+++ Material provided +++

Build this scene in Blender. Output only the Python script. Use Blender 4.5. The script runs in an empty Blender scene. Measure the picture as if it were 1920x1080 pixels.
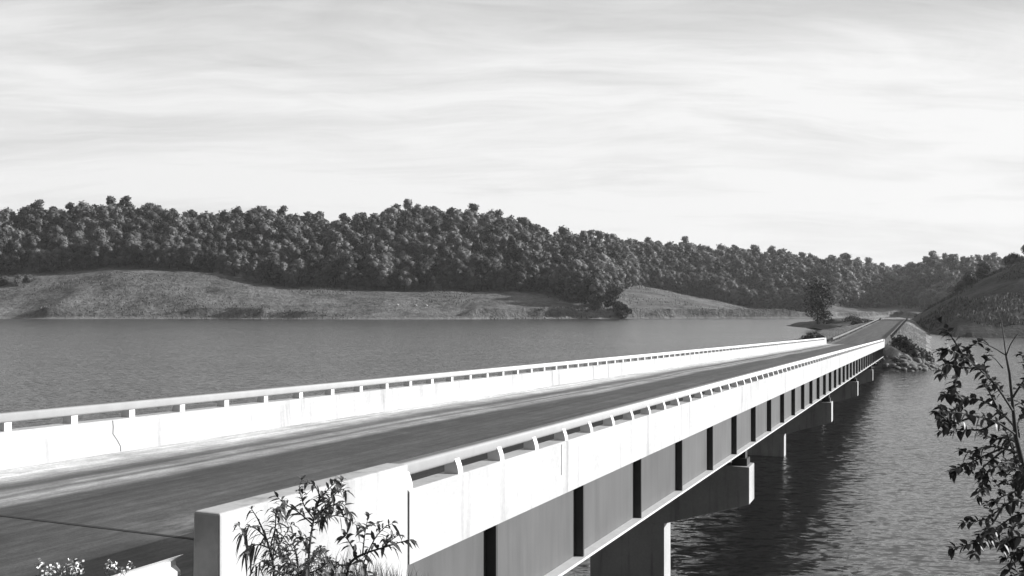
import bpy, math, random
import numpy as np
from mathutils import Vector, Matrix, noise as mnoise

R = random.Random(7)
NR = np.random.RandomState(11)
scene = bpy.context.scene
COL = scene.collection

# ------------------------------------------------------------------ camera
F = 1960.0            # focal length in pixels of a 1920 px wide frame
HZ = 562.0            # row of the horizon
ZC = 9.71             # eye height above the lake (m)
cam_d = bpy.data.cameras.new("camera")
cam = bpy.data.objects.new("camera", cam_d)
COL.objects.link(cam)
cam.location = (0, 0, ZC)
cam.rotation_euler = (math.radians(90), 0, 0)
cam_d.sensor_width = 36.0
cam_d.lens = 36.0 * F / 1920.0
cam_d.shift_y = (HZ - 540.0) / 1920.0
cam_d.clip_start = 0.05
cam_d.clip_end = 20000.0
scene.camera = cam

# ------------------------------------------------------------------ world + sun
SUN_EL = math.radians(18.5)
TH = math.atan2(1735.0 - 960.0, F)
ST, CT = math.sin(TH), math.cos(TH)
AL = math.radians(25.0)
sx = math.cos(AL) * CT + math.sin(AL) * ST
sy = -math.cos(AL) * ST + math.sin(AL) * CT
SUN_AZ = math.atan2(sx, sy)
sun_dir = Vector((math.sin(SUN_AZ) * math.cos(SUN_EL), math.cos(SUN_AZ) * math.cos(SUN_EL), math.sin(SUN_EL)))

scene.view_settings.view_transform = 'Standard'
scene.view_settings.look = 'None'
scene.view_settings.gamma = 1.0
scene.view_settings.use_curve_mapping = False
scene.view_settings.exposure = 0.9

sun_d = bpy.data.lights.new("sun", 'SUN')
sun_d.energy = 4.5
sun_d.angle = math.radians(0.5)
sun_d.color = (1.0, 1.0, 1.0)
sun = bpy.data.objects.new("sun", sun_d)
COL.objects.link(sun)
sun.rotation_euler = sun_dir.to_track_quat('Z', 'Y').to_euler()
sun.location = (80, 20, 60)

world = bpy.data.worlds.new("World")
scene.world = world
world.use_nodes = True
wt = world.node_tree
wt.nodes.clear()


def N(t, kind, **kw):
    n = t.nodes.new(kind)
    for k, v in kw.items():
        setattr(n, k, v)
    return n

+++

# What is required
Set down the material above as is, without any pictures.

# Output for this task
Build this scene in Blender. Output only the Python script. Use Blender 4.5. The script runs in an empty Blender scene. Measure the picture as if it were 1920x1080 pixels.
import bpy, math, random
import numpy as np
from mathutils import Vector, Matrix, noise as mnoise

R = random.Random(7)
NR = np.random.RandomState(11)
scene = bpy.context.scene
COL = scene.collection

# ------------------------------------------------------------------ camera
F = 1960.0            # focal length in pixels of a 1920 px wide frame
HZ = 562.0            # row of the horizon
ZC = 9.71             # eye height above the lake (m)
cam_d = bpy.data.cameras.new("camera")
cam = bpy.data.objects.new("camera", cam_d)
COL.objects.link(cam)
cam.location = (0, 0, ZC)
cam.rotation_euler = (math.radians(90), 0, 0)
cam_d.sensor_width = 36.0
cam_d.lens = 36.0 * F / 1920.0
cam_d.shift_y = (HZ - 540.0) / 1920.0
cam_d.clip_start = 0.05
cam_d.clip_end = 20000.0
scene.camera = cam

# ------------------------------------------------------------------ world + sun
SUN_EL = math.radians(18.5)
TH = math.atan2(1735.0 - 960.0, F)
ST, CT = math.sin(TH), math.cos(TH)
AL = math.radians(25.0)
sx = math.cos(AL) * CT + math.sin(AL) * ST
sy = -math.cos(AL) * ST + math.sin(AL) * CT
SUN_AZ = math.atan2(sx, sy)
sun_dir = Vector((math.sin(SUN_AZ) * math.cos(SUN_EL), math.cos(SUN_AZ) * math.cos(SUN_EL), math.sin(SUN_EL)))

scene.view_settings.view_transform = 'Standard'
scene.view_settings.look = 'None'
scene.view_settings.gamma = 1.0
scene.view_settings.use_curve_mapping = False
scene.view_settings.exposure = 0.9

sun_d = bpy.data.lights.new("sun", 'SUN')
sun_d.energy = 4.5
sun_d.angle = math.radians(0.5)
sun_d.color = (1.0, 1.0, 1.0)
sun = bpy.data.objects.new("sun", sun_d)
COL.objects.link(sun)
sun.rotation_euler = sun_dir.to_track_quat('Z', 'Y').to_euler()
sun.location = (80, 20, 60)

world = bpy.data.worlds.new("World")
scene.world = world
world.use_nodes = True
wt = world.node_tree
wt.nodes.clear()


def N(t, kind, **kw):
    n = t.nodes.new(kind)
    for k, v in kw.items():
        setattr(n, k, v)
    return n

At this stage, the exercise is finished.